> _STATED EXERCISE_: Work through the data below and give the number of lines holding "picture", nothing more.

> _COLLECTED DATA_:

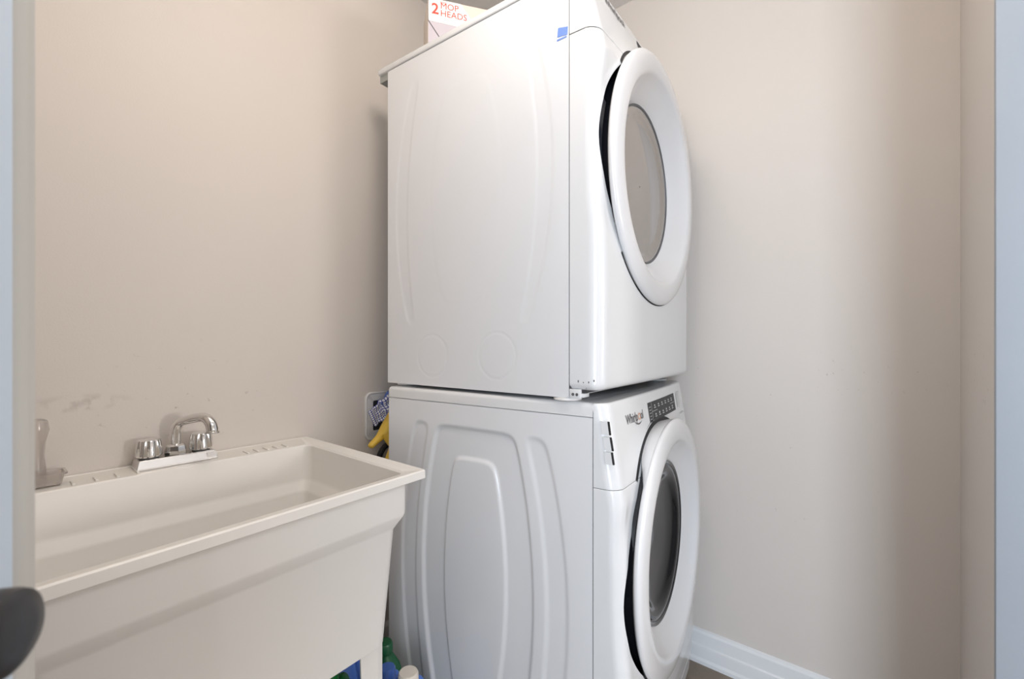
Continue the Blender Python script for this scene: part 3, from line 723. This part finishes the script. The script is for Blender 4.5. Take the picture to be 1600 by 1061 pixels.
def glove(name, root, label, palm_a, palm_b, pr, fingers):
    vs_ = []; es = []; rad = []
    def chain(pts, rs, start=None):
        prev = start
        for p, r_ in zip(pts, rs):
            vs_.append(p); rad.append(r_); i = len(vs_)-1
            if prev is not None: es.append((prev, i))
            prev = i
        return prev
    a = Vector(palm_a); b = Vector(palm_b)
    base = chain([a, (a+b)/2, b], [pr*.9, pr, pr*1.05])
    for pts, r0 in fingers:
        chain([Vector(p) for p in pts], [r0*(1-.12*k) for k in range(len(pts))], base)
    me = bpy.data.meshes.new(name); me.from_pydata(vs_, es, []); me.materials.append(M['glove'])
    o = bpy.data.objects.new(name, me); C.objects.link(o)
    md = o.modifiers.new('skin', 'SKIN'); md.use_smooth_shade = True
    for i, sv in enumerate(me.skin_vertices[0].data):
        sv.radius = (rad[i], rad[i]*.75); sv.use_root = (i == 0)
    md2 = o.modifiers.new('sub', 'SUBSURF'); md2.levels = 2; md2.render_levels = 2
    tag(o, label, 'glove', root)
    return o
G = 'yellow gloves behind the washer'
glove('rubber_glove', G, 'yellow rubber glove with its longest finger pointing left out of the gap', (0.945, 1.298, 0.885), (0.912, 1.294, 0.828), .024,
      [([(0.885, 1.292, 0.806), (0.862, 1.290, 0.793), (0.839, 1.288, 0.779)], .0165),
       ([(0.895, 1.280, 0.812), (0.905, 1.275, 0.790), (0.918, 1.272, 0.770)], .014),
       ([(0.925, 1.285, 0.790), (0.930, 1.280, 0.765), (0.935, 1.280, 0.745)], .012),
       ([(0.950, 1.290, 0.800), (0.955, 1.290, 0.775), (0.958, 1.290, 0.755)], .012),
       ([(0.925, 1.27, 0.862), (0.910, 1.262, 0.872), (0.905, 1.26, 0.888)], .0115)])
glove('rubber_glove', G, 'yellow rubber glove hanging straight down beside the hose', (0.927, 1.250, 0.83), (0.907, 1.247, 0.775), .020,
      [([(0.886, 1.244, 0.760), (0.876, 1.243, 0.742), (0.871, 1.242, 0.718)], .0105),
       ([(0.898, 1.244, 0.750), (0.893, 1.243, 0.725), (0.891, 1.242, 0.700)], .0105),
       ([(0.912, 1.246, 0.750), (0.912, 1.245, 0.720), (0.912, 1.245, 0.695)], .0105),
       ([(0.927, 1.248, 0.755), (0.930, 1.248, 0.730), (0.932, 1.248, 0.710)], .010),
       ([(0.937, 1.25, 0.80), (0.950, 1.25, 0.785), (0.957, 1.25, 0.77)], .011)])

# ------------------------------------------------------------------ things on top of the dryer
ZT = 1.985
mb = thing('mop_head_box', 'box of two mop heads with red lettering standing on the dryer', 'box', (0.877, 1.044, ZT+.001), math.radians(-34))
bm = bmesh.new(); add_box(bm, 0, 0.235, 0, 0.13, 0, 0.149, 0.0015)
from_bm('carton', bm, M['beige'], mb, angle=35)
ngon_prism('front_print', [(0.001, 0.001), (0.234, 0.001), (0.234, 0.148), (0.001, 0.148)], -0.0008, 0.0002, M['peach'], mb, axis='y')
ngon_prism('lower_band', [(0.001, 0.001), (0.15, 0.001), (0.10, 0.078), (0.001, 0.081)], -0.0013, -0.0008, M['lavender'], mb, axis='y')
wp = ngon_prism('white_print', [(0.001, 0.081), (0.10, 0.078), (0.130, 0.088), (0.133, 0.105), (0.097, 0.148), (0.001, 0.148)], -0.0019, -0.0008, M['paper'], mb, axis='y')
ngon_prism('crease', [(0.0005, 0.080), (0.0015, 0.082), (0.040, 0.030), (0.038, 0.029)], -0.0022, -0.0013, M['darkline'], mb, axis='y')
ngon_prism('crease', [(0.0, 0.08), (0.0013, 0.08), (0.0013, 0.148), (0.0, 0.148)], -0.0024, -0.0018, M['darkline'], mb, axis='y')
struct('ceiling_lamp_plate', (0.42, 0.58, 0.38, 0.54, H-0.03, H), M['trim'])
def box_text(txt, size, x, z, bold):
    V, F = text_verts(txt, size, bold)
    mesh('lettering', [(x+v[0], -0.0024, z+v[1]) for v in V], F, M['red'], mb)
box_text('2', 0.044, 0.010, 0.104, 0.0008)
box_text('MOP', 0.026, 0.036, 0.1225, 0.0)
box_text('HEADS', 0.026, 0.036, 0.1005, 0.0)
box_text('mm', 0.012, 0.036, 0.1435-.006, 0.0)

# crumpled plastic film beside the box
def film():
    bm = bmesh.new(); bmesh.ops.create_icosphere(bm, subdivisions=5, radius=1.0)
    from mathutils import noise
    for v in bm.verts:
        n_ = noise.noise(v.co*2.2+Vector((3, 1, 7)))*.30 + abs(noise.noise(v.co*5.5))*.28
        q = v.co*(0.85+n_); v.co = Vector((q.x*.10, q.y*.055, max(q.z, -.75)*.045+.034))
    o = from_bm('plastic_bag', bm, M['bag'], None, smooth=True); o.location = (1.10, 0.80, ZT+.001); o.rotation_euler = (0, 0, math.radians(-30))
    tag(o, 'crumpled pinkish white plastic bag beside the mop head box', 'bag')
film()

# ------------------------------------------------------------------ bottles on the floor between the sink and the washer
def jug(loc, rz, label, body, cap, h, wx, wy, capr):
    t = thing('detergent_bottle', label, 'bottle', loc, math.radians(rz), 'cleaning bottles on the floor')
    V = []; n = 32
    prof = [(0.92, 0), (1.0, .03), (1.0, .55), (.97, .68), (.80, .80), (.50, .88), (.36, .90)]
    for k, z in prof:
        for i in range(n):
            a = 2*PI*i/n; ca, sa = math.cos(a), math.sin(a); e = 0.55
            V.append((wx*k*math.copysign(abs(ca)**e, ca), wy*k*math.copysign(abs(sa)**e, sa), z*h))
    F = [[j*n+i, j*n+(i+1) % n, (j+1)*n+(i+1) % n, (j+1)*n+i] for j in range(len(prof)-1) for i in range(n)] + [list(range(n))[::-1], [(len(prof)-1)*n+i for i in range(n)]]
    mesh('body', V, F, body, t, angle=45)
    lathe('cap', [(capr*.96, h*.895), (capr, h*.905), (capr*.97, h*.98), (capr*.85, h*1.0), (.002, h*1.0)], cap, t, n=32)
    tube('handle', [(wx*.55, 0, h*.86), (wx*.85, 0, h*.86), (wx*1.12, 0, h*.74), (wx*1.08, 0, h*.55), (wx*.9, 0, h*.45)], .011, body, t)
jug((0.717, 0.929, 0), 0, 'small blue bottle with a domed cream cap between sink and washer', M['blue'], M['cream'], .292, .040, .033, .026)
jug((0.765, 1.10, 0), 96, 'tall dark green bottle at the back between sink and washer', M['dgreen'], M['dgreen'], .27, .055, .036, .024)
jug((0.713, 1.012, 0), 10, 'blue bottle with a blue cap behind the cream-capped one', M['blue'], M['blue'], .268, .034, .032, .022)
jug((0.52, 0.955, 0), 20, 'bright green bottle under the sink beside its leg', M['green'], M['green'], .40, .055, .04, .022)
jug((0.625, 1.10, 0), -10, 'navy blue speckled bottle under the sink behind its leg', M['blue'], M['blue'], .37, .045, .04, .022)

# ------------------------------------------------------------------ open door leaf beside the camera
PH = math.radians(11)
Cx, Cz = -.369, .337
ex, ez = -math.sin(PH), math.cos(PH); nx, nz = math.cos(PH), math.sin(PH)
LW = 0.82
def dpt(t, d): # t metres from the latch edge towards the hinge, d metres in front of the visible face
    return cw(Cx - ex*t + nx*d, Cz - ez*t + nz*d)
a = dpt(LW, 0); ang = math.atan2(dpt(0, 0)[1]-a[1], dpt(0, 0)[0]-a[0])   # hinge -> latch direction
dl = thing('door_1', 'pale blue-white open door leaf at the left edge of the picture', None, (a[0], a[1], 0.008), ang)
dl['kind'] = 'structure'
# local frame: x from hinge to latch, +y = hidden side, -y = visible face
lf = bmesh.new(); add_box(lf, 0, LW, 0.0, 0.035, 0, 2.03, .0015)
from_bm('door_leaf', lf, M['door'], dl, angle=35)
V = []; prof = [(LW-.002, .0355), (LW+.0004, .004), (LW+.004, .0015), (LW+.007, -.0005), (LW+.011, -.0012), (LW+.014, .0010), (LW+.018, -.0006), (LW+.0205, .0012), (LW+.021, .012), (LW+.010, .0355)]
for z in (0.004, 2.026):
    for p in prof: V.append((p[0], p[1], z))
n = len(prof); F = [list(range(n)), list(range(n, 2*n))] + [[i, (i+1) % n, n+(i+1) % n, n+i] for i in range(n)]
mesh('edge_seal', V, F, M['seal'], dl, angle=30)
for z in (0.25, 1.02, 1.80):
    lathe('hinge', [(0.007, -.045), (0.007, .045)], M['chrome_dull'], dl, n=16, xf=Matrix.Translation((-.004, -.004, z)))
kn = thing_part('door_knob', dl); kn.location = (LW-.060, 0, 0.934)
XF = Matrix.Rotation(PI/2, 4, 'X')
lathe('rose', [(0.032, 0), (0.032, .004), (0.027, .009), (0.014, .011)], M['knob'], kn, n=48, xf=XF)
lathe('knob', [(0.011, .008), (0.011, .022), (0.016, .027), (0.0240, .027), (0.0265, .031), (0.0265, .039), (0.0255, .0435), (0.022, .0460), (0.013, .0475), (0.002, .048)], M['knob'], kn, n=64, xf=XF, angle=30)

> _EXERCISE RESPONSE_: 2